Many Trump critics reluctantly credit Trump’s brash tweets and unwillinness to back down like previous presidents as bringing North Korea to the negotiating table after 70 years of a state-of-war between the North and South. Trump has pointed to Kim’s willingness to come to the negotiating table as validating U.S. moves to tighten sanctions — branded “maximum pressure” by the president. Today’s early morning ceremony was to be an early celebration for an issue that has already put the prospect of a Nobel Peace Prize for Trump on the minds of many observers. The South Korean president recently stated Trump deserved the award.
The release capped a dramatic day of diplomacy in Pyongyang. After Pompeo’s 90-minute meeting with Kim Jong Un, he gave reporters a fingers-crossed sign when asked about the prisoners as he returned to his hotel. It was only after a North Korean emissary arrived a bit later to inform him that the release was confirmed.

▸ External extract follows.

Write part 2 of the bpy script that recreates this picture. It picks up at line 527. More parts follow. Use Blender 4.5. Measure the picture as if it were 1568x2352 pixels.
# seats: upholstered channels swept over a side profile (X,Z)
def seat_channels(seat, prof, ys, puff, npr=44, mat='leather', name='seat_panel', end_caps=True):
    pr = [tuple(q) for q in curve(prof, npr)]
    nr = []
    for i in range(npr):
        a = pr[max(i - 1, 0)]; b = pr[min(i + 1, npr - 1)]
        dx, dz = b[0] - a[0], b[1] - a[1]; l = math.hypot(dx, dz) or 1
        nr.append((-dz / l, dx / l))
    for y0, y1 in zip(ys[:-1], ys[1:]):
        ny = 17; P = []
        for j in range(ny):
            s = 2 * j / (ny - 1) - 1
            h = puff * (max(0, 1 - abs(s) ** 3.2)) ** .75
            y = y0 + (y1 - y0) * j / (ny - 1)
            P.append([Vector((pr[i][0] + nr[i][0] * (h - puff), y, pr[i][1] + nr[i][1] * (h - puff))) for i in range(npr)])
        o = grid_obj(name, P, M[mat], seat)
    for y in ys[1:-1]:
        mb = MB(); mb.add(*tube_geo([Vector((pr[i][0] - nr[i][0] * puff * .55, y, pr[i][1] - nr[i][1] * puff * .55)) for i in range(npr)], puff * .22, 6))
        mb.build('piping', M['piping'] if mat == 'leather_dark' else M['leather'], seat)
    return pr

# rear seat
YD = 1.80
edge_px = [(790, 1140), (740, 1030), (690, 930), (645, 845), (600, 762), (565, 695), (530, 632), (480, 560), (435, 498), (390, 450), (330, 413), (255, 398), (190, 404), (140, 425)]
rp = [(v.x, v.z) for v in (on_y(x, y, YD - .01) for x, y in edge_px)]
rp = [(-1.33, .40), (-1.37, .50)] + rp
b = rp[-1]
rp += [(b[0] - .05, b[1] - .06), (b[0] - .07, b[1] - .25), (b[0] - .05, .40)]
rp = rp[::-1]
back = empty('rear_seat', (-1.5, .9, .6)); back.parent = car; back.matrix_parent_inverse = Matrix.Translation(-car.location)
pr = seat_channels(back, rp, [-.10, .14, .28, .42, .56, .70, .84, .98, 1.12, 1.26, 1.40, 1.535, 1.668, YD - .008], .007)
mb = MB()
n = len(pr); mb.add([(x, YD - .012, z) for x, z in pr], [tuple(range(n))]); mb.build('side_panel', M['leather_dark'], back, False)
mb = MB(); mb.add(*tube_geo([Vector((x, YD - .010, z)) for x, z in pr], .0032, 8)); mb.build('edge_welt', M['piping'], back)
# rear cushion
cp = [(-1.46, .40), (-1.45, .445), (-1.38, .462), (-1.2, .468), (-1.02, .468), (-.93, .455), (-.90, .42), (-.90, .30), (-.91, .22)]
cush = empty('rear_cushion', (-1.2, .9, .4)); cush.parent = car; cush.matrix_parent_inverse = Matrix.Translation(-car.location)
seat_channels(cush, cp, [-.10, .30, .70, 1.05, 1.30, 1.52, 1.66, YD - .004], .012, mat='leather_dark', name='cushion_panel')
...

State Department officials refused to discuss anything but the most basic details of their conditions, citing privacy concerns in keeping with the minimal amount of information they had released since the men were imprisoned.
The last American brought home by the Trump administration, college student Otto Warmbier, died in June 2017, days after he was repatriated to the U.S. with severe brain damage.
Warmbier was arrested by North Korean authorities in January 2016, accused of stealing a propaganda poster and sentenced to 15 years in prison with hard labor. His parents, Fred and Cindy Warmbier, have filed a wrongful death lawsuit, accusing the government of torturing and killing their son. They are also severely critical of President Obama and former administration officials for how they handled their son’s captivity.
“We are happy for the hostages and their families,” the Warmbiers said in a statement Wednesday. “We miss Otto.”
On Capitol Hill, Senate Democratic leader Chuck Schumer celebrated the detainees’ return but politicized the moment by saying that “we’ll see many more hostages” if the administration provides an incentive for imprisoning Americans.
“We are happy they’ve returned, but North Korea shouldn’t gain by taking Americans and then releasing them,” he said.
It was not clear what Schumer was referring to and his comments were dismissed by observers as inappropriate at such a moment.